Question

Derive an equation for the distance covered by a uniformly accelerated body in $n^{th}$ second of its motion. A body travels half its total path in the last second of its fall from rest. Calculate the time of its fall.

Answer 1

Consider a particle moving with uniform acceleration ‘a’.Let u be the initial velocity of the particle.

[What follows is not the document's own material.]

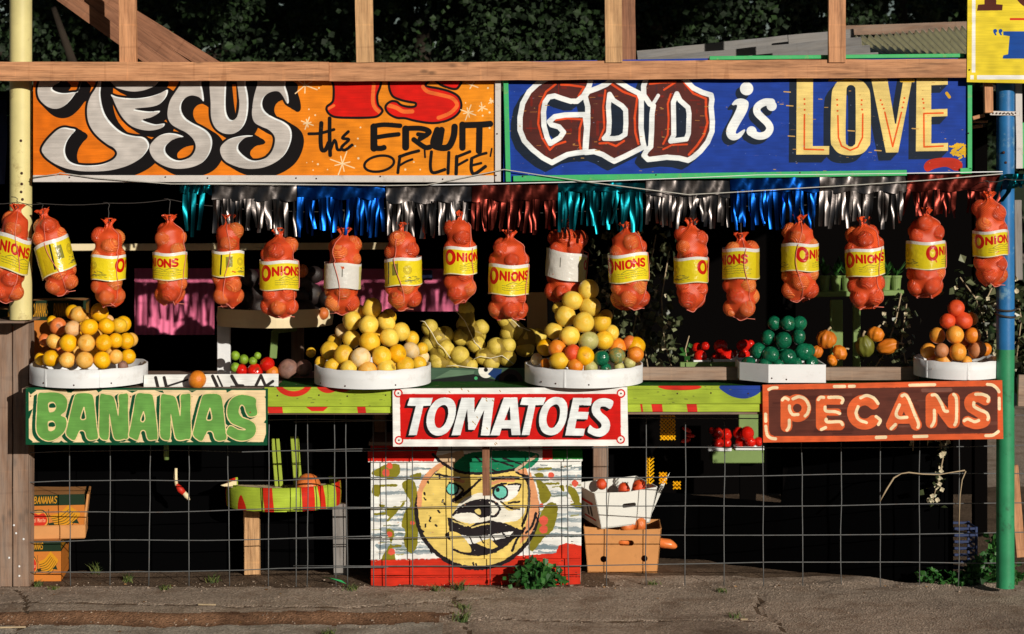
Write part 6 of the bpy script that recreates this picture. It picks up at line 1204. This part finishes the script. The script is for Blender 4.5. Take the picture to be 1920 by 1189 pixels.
punnet('tomato punnet on the green box, farther from the PECANS sign', 1200, 540, [(540, 1085, 74), (600, 1080, 64), (540, 1015, 72), (600, 1022, 72), (500, 995, 40)], YB + .02, 4, 'farther from the PECANS sign')
punnet('tomato punnet on the green box, partly behind the PECANS sign', 1200, 540, [(770, 1072, 66), (712, 1076, 78), (745, 1015, 90), (690, 1010, 70), (825, 1072, 56)], YB + .02, 5, 'partly behind the PECANS sign')
for k, (x, y) in enumerate(((1288, 806), (1294, 817), (1286, 826))): tag(MB().ball(W(x, y, .7), .018, 10, 7, sc=(1.6, .7, .7), rot=Matrix.Rotation(.5 - k * .4, 3, 'Y')).build('chilli', M['tomato'], None, smooth=True), ('upper', 'middle', 'lowest')[k] + ' red chilli hanging under the lime counter board', 'chilli', 'red chillies under the counter')
# gourds
def gourd(label, u, v, d, kind, sc, rz, ribs=9):
    p = W(1500 + u / 3.717, 540 + v / 3.717, .5); r = d / 2 / 3.717 / S(.5); t = thing('gourd', label, 'gourd', p, 'knobbly gourds behind the rail'); rot = Euler(rz).to_matrix()
    MB().ball(p, r, 40, 18, sc=sc, rot=rot, fn=lambda q: 1 + .07 * math.cos(ribs * math.atan2(q.y, q.x)) * (1 - q.z ** 2) + .05 * math.sin(7 * q.x + u) * math.sin(6 * q.z + 2)).build('gourd_body', M['gourd_g' if kind == 'g' else 'gourd_o'], t, smooth=True)
    MB().tube([p + rot @ Vector((0, 0, r * sc[2] * .95)), p + rot @ Vector((r * .1, 0, r * sc[2] * 1.2)), p + rot @ Vector((r * .3, 0, r * sc[2] * 1.4))], [r * .16, r * .11, r * .13], 7).build('stalk', M['stem'], t, smooth=True)
gourd('ribbed orange gourd behind the green tomatoes, highest on its side', 185, 358, 135, 'o', (1, 1, .95), (.2, .1, 0)); gourd('warty orange gourd in front of the ribbed orange one', 278, 450, 110, 'o', (1, 1, .85), (.4, .9, .3), 5); gourd('orange gourd half hidden by the green tomatoes', 118, 445, 80, 'o', (1, 1, 1.1), (0, .4, 0)); gourd('dark orange gourd low between the others', 225, 505, 80, 'o', (1, 1, .8), (.4, 1.2, 0), 6)
gourd('green and gold striped gourd standing upright', 452, 408, 135, 'g', (.92, .92, 1.15), (.15, -.2, 0), 8); gourd('orange gourd with green mottling behind the striped one', 528, 322, 115, 'o', (1, 1, .9), (.2, .4, 1), 7); gourd('long orange gourd lying beside the striped one', 612, 408, 130, 'o', (.8, .8, 1.2), (.2, 1.25, 0), 7)
for i, (x, w, y0, lab) in enumerate(((1568, .07, 562, 'wide green post behind the gourds'), (1606, .04, 560, 'narrow green post behind the gourds'))): tag(plank('green_post', W(x, 700, .9), W(x, y0, .9), w, .03, M['sage'], seed=90 + i), lab, 'post', 'green posts behind the gourds')
tag(MB().box(W(1621, 570, .8), (.043, .003, .048), bev=.001).build('price_card', M['white'], None), 'small blank white card beside the narrow green post', 'card')
ps = thing('plant_shelf', 'dim green shelf of small potted plants behind the onion bags', 'shelf', W(1610, 548, 1.1)); plank('shelf_board', W(1530, 549, 1.1), W(1690, 546, 1.1), .16, .02, M['sage'], ps, face=(0, 0, 1)); plank('shelf_rail', W(1528, 552, 1.02), W(1692, 549, 1.02), .03, .015, M['sage'], ps)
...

Distance travelled during nth second = Distance travelled in ‘n’ seconds – Distance travelled in (n-1) seconds

$s_n=un+1/2a{n}^2–\left[u\right(n–1)+1/2a(n–1{)}^2]$

$=un+1/2a{n}^2–[un–u+1/2a(n^2–2n+1\left)\right]$

$=un+1/2a{n}^2–[un–u+1/2an²–an+1/2a]$

$=un+1/2a{n}^2–un+u–1/2a{n}^2+an–1/2a$

$=u+an–1/2a$

$s_n=u+a(n–1/2)$

$s_n=4+a(n–1/2)$

Given $u=0,a=g$

$s=1/2g{t}^2=1/2g{n}^2$

By the given condition $1/2s=s_n$

$\Rightarrow \frac{g{n}^2}{4}=g(n–1/2)$

$\Rightarrow n^2–4n+2=0$

$\Rightarrow n=\frac{4\pm \sqrt{16-8}}{2}$

$\Rightarrow n=2\pm \sqrt{2}$

∴ Time of the body’s fall $=2\pm \sqrt{2}$ s